Earlier this year Microsoft’s chairman Bill Gates said that the operating system would be sometime available in 2009, though, many believed that he was referring to a release candidate version or a version for enterprise customers who have their own deadlines for implementation of operating systems and new computers.

But with the availability timeframe of Windows 7, which is code-named Vienna, set, even more questions transpire. Will the new OS support new file systems called WinFS, which was originally promised to be a part of Windows Vista, or will the new system feature more advanced search functionality? Those are the questions Mr. Sinofsky does not want to answer, but says that every customer is going to find something positive about Windows 7 and that the forthcoming OS is a major release for Microsoft, which means a lot of novelties implemented.

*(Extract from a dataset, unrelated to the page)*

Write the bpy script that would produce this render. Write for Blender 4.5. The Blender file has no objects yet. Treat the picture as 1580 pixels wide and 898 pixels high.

“I don’t want to talk about any more specifics today, because we’re focused today on how we’re going to communicate things. But really again to really make sure I’m clear, we’re working on a major release, and I think that each customer segment will have its own way of understanding what it means for them to be a significant release. Some of the things that we’re going to do are going to make the release more applicable to a broader set of people, but it also might mean, oh, well, if you’re not re-architecting the whole thing, then maybe it’s not a major release. But we’re actually going to bring forward the compatibility, and we’re going to make sure that there’s a lot of value for everybody who’s a customer of Windows 7,” explained senior vice president at Microsoft.